Budget Reality: What a Five-Person Recovery Program Actually Costs
A functional recovery program for a mid-market organization with a five-person team does not require a seven-figure budget. It requires disciplined prioritization and a willingness to say no to tools that do not directly reduce your recovery time or data loss window.
A realistic annual budget breakdown for a lean recovery program:
- Immutable backup solution (cloud or on-prem): $30,000 to $80,000 depending on data volume
- Incident response retainer (external IR firm): $20,000 to $50,000 for a named-account retainer
- Tabletop facilitation (external, 1-2 per year): $10,000 to $25,000
- Recovery testing and validation (internal labor + tooling): $15,000 to $30,000
- Documentation and runbook tooling: $5,000 to $10,000
Total range: $80,000 to $195,000 annually. That is a defensible number for a board conversation.
The IR retainer is the line item most small teams skip. Do not skip it. When you are five people and a ransomware event hits on a Friday night, you need a phone number that connects to a team that has done this before. The retainer pays for itself the first time you use it, and it signals to your board that you have thought through the scenario where your team is overwhelmed.
Entropy Is the Real Threat to Your Recovery Program
Recovery programs do not fail because they were never built. They fail because they were built once and never maintained. Runbooks go stale. Backup jobs fail silently. The engineer who knew the restore procedure left the company. The immutable copy retention policy was quietly shortened to save storage costs.
Build entropy checks into your calendar, not your good intentions. A monthly 30-minute review of backup job success rates, a quarterly runbook review tied to any infrastructure change, and an annual full recovery test are the minimum maintenance schedule for a program that will actually work when you need it.
Assign ownership explicitly. One person on your team owns backup integrity. One person owns runbook currency. If everyone owns it, nobody owns it. With five people, you cannot afford that ambiguity.

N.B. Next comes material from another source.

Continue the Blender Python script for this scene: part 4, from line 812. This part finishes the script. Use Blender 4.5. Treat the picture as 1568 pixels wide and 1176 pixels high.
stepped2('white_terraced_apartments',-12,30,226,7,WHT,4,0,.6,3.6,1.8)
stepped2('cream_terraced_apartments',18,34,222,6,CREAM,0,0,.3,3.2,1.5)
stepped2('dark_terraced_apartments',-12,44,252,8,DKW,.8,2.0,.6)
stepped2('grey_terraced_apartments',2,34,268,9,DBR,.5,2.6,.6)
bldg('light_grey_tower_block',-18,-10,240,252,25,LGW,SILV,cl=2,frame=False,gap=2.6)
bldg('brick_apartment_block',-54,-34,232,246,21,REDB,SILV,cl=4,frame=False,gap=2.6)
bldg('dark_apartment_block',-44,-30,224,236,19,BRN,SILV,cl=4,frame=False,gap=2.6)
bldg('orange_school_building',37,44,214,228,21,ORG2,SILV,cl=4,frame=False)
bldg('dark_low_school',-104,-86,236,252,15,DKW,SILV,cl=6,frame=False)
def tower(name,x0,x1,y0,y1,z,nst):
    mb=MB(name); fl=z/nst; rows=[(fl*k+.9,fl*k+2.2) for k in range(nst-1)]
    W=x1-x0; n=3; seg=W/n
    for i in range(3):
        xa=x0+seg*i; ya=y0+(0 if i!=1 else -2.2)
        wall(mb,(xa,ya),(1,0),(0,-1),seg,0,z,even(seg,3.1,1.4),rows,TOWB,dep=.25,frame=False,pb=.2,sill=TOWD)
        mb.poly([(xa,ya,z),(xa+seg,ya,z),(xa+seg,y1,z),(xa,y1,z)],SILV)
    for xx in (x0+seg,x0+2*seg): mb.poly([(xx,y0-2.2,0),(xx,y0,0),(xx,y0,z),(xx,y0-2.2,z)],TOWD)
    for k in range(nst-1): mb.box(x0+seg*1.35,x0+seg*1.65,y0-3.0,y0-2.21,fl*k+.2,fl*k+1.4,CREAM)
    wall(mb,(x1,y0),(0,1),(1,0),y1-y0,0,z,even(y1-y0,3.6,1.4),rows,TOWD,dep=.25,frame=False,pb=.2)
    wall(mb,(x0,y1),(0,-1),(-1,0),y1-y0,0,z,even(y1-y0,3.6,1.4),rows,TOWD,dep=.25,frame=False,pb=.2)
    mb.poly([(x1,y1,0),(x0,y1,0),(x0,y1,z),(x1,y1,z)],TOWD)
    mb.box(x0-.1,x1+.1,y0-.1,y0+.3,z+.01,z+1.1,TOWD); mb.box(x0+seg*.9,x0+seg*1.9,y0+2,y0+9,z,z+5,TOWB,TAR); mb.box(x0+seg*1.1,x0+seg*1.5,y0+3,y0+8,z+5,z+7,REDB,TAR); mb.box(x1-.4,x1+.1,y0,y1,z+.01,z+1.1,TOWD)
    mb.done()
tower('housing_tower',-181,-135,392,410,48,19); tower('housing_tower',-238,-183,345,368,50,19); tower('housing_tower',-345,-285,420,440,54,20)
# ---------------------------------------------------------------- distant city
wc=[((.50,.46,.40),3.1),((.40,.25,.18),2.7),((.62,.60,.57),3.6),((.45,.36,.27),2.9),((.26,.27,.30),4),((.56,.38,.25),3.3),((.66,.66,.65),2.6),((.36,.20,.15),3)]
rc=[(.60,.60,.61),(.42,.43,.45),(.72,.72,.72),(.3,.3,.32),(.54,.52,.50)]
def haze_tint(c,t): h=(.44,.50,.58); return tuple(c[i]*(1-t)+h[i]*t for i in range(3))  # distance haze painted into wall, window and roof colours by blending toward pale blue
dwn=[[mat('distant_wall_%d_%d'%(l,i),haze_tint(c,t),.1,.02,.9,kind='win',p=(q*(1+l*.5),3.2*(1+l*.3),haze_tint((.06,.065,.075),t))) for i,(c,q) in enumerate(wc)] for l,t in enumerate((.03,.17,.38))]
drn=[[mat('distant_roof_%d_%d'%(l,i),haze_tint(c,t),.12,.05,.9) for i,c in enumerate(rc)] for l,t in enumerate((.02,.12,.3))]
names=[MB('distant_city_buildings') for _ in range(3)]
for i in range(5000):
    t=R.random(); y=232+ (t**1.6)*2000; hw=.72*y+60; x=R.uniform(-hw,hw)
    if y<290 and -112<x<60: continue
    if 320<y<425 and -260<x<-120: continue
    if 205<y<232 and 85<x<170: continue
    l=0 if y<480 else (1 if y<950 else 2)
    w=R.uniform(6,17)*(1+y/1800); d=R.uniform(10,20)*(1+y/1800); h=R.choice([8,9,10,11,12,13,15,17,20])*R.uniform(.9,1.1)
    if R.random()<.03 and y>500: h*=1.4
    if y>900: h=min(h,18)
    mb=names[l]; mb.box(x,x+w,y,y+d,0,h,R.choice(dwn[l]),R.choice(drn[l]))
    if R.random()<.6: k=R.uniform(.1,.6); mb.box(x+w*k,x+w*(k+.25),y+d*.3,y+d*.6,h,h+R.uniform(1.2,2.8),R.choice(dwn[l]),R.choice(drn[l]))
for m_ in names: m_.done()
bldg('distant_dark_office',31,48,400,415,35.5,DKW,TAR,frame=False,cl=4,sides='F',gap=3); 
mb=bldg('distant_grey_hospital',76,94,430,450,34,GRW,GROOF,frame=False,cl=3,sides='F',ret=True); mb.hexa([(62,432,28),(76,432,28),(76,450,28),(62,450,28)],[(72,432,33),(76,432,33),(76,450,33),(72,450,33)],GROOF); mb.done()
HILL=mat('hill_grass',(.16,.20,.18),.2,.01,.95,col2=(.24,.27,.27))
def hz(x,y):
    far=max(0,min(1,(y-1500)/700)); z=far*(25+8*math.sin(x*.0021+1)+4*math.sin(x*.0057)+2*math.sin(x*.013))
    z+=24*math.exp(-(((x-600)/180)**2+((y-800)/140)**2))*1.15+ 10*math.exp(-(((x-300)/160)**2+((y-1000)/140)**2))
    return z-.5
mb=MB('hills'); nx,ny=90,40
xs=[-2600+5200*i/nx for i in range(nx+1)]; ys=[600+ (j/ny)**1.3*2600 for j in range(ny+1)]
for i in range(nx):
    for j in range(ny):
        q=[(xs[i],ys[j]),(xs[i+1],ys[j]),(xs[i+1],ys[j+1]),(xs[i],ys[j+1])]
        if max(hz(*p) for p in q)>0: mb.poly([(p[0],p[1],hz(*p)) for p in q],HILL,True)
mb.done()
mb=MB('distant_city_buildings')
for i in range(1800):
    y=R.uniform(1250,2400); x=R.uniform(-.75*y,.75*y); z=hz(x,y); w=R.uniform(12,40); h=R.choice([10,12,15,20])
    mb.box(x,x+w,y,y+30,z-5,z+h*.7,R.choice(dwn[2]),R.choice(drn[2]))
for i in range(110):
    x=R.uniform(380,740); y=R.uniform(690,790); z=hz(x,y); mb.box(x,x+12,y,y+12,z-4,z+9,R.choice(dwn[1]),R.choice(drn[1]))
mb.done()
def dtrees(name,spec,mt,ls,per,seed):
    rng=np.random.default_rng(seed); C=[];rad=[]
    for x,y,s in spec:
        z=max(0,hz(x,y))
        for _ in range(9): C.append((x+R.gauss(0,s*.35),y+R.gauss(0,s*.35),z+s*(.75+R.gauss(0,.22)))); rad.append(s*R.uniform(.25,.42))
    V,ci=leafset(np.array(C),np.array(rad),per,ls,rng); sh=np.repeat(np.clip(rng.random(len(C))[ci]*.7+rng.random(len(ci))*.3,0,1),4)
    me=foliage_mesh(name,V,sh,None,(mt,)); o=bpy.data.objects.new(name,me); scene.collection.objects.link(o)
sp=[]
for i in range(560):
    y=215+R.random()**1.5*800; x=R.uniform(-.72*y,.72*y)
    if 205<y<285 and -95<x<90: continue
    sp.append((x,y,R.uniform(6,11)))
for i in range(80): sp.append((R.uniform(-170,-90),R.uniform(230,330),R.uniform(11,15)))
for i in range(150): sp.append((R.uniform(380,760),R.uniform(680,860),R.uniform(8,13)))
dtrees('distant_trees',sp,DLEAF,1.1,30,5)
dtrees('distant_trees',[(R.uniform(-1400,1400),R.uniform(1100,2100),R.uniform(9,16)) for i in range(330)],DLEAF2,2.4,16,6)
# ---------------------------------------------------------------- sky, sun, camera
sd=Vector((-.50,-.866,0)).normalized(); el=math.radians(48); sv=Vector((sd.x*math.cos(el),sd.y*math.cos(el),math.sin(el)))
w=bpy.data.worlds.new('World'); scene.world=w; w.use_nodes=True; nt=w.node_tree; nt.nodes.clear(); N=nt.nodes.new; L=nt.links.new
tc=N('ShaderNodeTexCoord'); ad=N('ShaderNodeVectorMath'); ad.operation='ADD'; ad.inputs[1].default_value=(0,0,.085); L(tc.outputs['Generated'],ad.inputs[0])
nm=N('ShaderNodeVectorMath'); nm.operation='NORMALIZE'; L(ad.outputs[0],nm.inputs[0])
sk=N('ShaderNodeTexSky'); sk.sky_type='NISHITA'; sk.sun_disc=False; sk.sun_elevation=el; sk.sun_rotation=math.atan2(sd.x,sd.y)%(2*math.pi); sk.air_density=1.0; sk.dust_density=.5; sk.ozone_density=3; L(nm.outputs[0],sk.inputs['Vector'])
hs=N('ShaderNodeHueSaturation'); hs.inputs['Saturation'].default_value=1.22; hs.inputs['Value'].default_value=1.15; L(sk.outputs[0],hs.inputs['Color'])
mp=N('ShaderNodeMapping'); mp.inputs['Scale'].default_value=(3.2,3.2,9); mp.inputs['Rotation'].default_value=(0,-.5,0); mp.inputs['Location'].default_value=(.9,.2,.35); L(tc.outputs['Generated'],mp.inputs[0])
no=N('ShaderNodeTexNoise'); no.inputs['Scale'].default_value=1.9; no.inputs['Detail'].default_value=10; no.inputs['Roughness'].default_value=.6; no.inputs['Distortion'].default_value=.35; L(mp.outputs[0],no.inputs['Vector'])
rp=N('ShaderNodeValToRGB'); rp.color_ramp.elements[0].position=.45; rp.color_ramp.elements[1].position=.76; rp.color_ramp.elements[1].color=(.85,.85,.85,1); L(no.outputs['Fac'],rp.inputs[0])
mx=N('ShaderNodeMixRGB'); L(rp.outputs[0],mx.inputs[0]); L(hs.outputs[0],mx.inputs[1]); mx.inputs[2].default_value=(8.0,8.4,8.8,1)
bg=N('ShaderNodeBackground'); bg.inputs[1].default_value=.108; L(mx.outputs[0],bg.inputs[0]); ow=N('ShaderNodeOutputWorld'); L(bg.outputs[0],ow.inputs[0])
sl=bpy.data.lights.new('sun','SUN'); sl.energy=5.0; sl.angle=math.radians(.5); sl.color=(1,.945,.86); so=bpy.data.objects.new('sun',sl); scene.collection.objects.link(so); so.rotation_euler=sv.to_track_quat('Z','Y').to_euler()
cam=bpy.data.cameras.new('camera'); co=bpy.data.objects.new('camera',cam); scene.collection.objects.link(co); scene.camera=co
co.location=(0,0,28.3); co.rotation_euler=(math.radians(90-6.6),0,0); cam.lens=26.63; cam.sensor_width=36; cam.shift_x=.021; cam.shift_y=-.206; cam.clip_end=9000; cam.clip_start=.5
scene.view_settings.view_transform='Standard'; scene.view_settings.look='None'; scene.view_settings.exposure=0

Frequently Asked Questions
Translate recovery capability into business downtime cost. If your organization loses $50,000 per hour of ERP downtime, a 12-hour recovery gap represents $600,000 in exposure. Frame the budget ask as the cost of reducing that exposure to 2 hours, not as the cost of a backup tool. CFOs understand expected loss calculations better than they understand security frameworks.
Conclusion
A recovery program built by five people can outperform one built by fifty if it is designed for the team that actually has to run it. The difference is not budget or headcount. It is clarity: clear roles, clear runbooks, clear metrics, and a board conversation that does not require a translator. Start with your RTO and RPO commitments, map your team to recovery functions, and build the entropy checks that keep the program from degrading quietly over time. The goal is not a perfect program. The goal is a program that works on the worst day your organization has ever had.